Information supplied
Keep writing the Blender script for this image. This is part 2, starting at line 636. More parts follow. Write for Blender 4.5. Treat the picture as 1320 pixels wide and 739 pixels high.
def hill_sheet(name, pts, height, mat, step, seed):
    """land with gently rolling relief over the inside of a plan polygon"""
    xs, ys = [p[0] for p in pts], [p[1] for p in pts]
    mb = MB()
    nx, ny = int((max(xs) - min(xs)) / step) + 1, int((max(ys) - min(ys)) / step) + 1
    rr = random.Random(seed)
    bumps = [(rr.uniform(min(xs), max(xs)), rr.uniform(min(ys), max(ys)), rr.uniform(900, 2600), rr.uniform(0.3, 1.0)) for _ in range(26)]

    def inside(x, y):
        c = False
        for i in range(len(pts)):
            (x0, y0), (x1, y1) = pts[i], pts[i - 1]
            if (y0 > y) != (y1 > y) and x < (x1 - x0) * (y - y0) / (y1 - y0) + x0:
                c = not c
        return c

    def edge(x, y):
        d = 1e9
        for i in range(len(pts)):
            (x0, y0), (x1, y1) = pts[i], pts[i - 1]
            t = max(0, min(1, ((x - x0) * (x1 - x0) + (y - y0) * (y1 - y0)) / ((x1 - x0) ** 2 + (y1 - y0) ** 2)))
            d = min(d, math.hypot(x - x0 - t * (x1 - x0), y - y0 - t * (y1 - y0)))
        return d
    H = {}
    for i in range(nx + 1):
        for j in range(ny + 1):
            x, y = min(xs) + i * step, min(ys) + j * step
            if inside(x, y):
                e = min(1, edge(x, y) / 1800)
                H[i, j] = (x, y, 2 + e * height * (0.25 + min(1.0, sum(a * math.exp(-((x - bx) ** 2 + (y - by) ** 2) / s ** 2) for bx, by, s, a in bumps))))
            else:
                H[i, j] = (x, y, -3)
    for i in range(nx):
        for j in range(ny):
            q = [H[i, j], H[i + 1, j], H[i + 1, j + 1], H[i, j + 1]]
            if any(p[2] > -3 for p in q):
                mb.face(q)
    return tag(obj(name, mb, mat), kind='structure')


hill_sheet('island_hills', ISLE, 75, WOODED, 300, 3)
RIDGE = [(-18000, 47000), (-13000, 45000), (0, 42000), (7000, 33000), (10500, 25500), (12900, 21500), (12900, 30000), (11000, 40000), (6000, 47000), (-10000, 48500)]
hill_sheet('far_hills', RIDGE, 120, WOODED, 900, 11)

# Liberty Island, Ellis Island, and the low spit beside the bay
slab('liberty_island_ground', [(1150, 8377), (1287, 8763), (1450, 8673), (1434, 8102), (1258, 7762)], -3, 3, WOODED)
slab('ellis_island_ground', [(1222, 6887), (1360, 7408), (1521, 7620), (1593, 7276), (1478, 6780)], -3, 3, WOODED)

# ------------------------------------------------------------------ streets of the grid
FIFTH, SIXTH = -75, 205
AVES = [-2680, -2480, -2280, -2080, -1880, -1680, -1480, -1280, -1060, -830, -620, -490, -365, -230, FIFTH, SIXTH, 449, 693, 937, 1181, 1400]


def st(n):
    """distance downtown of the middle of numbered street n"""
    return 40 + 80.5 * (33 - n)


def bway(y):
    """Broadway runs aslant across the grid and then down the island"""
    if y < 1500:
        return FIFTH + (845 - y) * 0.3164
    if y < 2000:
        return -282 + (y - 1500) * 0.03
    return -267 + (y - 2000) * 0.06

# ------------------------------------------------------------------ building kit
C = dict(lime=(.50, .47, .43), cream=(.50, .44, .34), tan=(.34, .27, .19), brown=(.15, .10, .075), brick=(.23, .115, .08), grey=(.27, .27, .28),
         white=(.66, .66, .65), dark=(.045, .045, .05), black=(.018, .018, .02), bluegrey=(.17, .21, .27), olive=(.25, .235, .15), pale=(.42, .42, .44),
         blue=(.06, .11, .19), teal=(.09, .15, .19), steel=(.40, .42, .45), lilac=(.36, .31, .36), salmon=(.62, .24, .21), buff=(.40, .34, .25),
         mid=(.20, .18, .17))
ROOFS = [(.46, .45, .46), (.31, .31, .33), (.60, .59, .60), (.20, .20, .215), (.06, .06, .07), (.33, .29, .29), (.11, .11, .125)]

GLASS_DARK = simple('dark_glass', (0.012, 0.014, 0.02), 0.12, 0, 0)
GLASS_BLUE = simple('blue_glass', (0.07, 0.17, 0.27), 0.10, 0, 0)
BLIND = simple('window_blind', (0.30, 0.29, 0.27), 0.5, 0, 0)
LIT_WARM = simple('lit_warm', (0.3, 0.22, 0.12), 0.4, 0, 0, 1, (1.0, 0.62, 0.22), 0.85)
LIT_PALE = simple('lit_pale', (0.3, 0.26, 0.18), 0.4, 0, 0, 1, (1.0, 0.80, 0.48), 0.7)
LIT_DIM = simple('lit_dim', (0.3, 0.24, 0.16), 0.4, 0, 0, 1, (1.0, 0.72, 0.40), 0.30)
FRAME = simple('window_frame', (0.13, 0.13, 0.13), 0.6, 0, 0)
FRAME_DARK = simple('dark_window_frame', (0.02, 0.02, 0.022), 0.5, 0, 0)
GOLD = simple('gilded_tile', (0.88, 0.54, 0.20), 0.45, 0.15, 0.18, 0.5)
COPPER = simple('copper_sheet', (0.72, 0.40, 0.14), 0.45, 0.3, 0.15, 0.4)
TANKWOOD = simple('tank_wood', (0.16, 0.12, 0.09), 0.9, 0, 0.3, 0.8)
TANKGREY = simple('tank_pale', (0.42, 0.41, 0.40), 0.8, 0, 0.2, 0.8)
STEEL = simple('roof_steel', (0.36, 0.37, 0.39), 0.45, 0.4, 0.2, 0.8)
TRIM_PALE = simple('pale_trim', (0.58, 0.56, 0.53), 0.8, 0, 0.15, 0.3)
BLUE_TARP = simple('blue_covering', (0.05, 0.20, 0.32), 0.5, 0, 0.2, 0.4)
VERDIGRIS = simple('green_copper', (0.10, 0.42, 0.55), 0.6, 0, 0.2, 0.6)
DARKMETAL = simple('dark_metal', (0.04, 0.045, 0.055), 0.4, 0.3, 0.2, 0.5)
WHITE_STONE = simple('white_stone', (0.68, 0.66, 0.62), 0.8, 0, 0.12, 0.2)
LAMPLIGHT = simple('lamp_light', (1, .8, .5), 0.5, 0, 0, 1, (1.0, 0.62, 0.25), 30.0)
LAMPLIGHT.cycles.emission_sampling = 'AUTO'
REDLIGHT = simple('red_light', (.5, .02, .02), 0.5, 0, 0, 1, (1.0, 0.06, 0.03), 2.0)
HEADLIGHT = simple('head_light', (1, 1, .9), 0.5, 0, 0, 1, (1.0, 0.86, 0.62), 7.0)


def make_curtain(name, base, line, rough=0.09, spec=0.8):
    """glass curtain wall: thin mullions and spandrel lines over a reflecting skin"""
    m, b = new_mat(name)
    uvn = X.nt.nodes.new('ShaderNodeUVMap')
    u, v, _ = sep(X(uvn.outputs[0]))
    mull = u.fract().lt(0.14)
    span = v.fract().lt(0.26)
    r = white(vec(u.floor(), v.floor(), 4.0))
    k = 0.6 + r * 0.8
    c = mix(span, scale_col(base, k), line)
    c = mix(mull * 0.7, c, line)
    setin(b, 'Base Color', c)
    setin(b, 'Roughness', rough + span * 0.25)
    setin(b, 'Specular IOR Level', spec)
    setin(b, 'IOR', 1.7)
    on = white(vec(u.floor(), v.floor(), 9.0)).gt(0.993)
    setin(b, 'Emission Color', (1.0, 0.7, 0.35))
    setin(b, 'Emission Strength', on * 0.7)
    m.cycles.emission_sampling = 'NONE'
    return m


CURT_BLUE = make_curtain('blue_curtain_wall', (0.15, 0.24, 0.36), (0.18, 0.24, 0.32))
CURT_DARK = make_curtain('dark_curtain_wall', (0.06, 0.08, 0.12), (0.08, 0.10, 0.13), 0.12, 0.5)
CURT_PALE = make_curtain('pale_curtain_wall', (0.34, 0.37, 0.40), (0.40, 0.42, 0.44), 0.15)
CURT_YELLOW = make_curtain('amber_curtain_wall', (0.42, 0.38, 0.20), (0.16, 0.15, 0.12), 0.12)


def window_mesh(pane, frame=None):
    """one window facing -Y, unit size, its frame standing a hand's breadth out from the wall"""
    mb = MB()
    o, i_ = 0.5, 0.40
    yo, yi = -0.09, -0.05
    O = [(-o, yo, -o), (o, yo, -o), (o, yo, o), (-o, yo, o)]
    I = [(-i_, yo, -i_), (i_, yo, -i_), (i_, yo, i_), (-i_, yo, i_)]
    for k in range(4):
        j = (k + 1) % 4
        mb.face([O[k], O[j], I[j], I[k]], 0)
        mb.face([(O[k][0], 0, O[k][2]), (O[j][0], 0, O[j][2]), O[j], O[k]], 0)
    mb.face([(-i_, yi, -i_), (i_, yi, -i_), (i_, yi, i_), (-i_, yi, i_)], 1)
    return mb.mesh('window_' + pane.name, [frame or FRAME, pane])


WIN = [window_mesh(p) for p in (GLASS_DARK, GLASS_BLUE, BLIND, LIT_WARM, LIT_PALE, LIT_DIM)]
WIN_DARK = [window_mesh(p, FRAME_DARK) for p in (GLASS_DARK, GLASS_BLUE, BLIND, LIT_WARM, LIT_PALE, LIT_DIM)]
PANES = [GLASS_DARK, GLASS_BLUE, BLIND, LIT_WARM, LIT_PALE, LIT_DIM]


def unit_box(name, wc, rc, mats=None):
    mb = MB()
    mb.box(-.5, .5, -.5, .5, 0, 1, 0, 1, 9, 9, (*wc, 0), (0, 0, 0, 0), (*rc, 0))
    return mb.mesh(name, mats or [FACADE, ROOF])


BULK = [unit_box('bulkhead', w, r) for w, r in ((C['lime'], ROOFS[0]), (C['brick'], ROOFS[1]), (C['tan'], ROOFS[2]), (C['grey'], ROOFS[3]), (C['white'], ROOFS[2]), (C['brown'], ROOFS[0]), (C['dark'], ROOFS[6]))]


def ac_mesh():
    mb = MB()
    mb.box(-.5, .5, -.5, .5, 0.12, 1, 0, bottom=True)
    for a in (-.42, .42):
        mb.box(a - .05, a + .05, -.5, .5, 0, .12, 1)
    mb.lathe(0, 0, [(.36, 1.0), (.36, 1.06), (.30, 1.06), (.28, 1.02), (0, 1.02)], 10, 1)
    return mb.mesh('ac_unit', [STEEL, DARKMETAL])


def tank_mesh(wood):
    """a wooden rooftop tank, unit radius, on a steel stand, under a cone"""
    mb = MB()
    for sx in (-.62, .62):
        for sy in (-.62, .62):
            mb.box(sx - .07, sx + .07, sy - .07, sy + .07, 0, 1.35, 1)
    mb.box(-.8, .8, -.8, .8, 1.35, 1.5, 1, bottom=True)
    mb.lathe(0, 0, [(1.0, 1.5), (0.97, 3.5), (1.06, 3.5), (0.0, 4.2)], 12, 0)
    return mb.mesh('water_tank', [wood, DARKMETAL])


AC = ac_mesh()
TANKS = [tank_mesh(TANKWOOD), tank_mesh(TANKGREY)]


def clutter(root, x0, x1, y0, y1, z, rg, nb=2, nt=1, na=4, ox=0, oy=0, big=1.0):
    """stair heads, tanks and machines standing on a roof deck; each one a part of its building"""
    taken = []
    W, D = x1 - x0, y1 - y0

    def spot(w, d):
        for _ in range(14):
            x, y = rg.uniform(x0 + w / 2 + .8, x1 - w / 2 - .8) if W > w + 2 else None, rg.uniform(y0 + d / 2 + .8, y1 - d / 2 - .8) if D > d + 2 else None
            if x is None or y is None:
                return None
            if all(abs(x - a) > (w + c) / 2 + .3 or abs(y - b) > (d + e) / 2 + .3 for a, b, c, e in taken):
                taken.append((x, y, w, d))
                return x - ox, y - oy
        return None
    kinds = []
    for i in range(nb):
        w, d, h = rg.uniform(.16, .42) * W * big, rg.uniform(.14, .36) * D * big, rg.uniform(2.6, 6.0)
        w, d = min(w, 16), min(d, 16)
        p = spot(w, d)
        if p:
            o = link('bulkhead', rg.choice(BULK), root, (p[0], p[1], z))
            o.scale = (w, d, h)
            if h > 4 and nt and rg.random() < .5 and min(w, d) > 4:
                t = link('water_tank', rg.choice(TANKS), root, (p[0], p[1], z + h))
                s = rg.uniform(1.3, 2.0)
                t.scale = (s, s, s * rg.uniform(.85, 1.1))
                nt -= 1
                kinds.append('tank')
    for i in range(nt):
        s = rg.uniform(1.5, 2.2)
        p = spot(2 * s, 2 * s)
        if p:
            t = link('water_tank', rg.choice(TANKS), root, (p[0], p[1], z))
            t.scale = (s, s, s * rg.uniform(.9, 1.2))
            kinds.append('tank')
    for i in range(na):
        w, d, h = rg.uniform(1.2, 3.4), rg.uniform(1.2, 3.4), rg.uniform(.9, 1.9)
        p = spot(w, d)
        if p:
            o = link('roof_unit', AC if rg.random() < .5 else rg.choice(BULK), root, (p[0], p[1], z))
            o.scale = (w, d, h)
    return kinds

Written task
Pick each line holding the word "part" out of the listing.

Completed task
Keep writing the Blender script for this image. This is part 2, starting at line 636. More parts follow. Write for Blender 4.5. Treat the picture as 1320 pixels wide and 739 pixels high.
    """stair heads, tanks and machines standing on a roof deck; each one a part of its building"""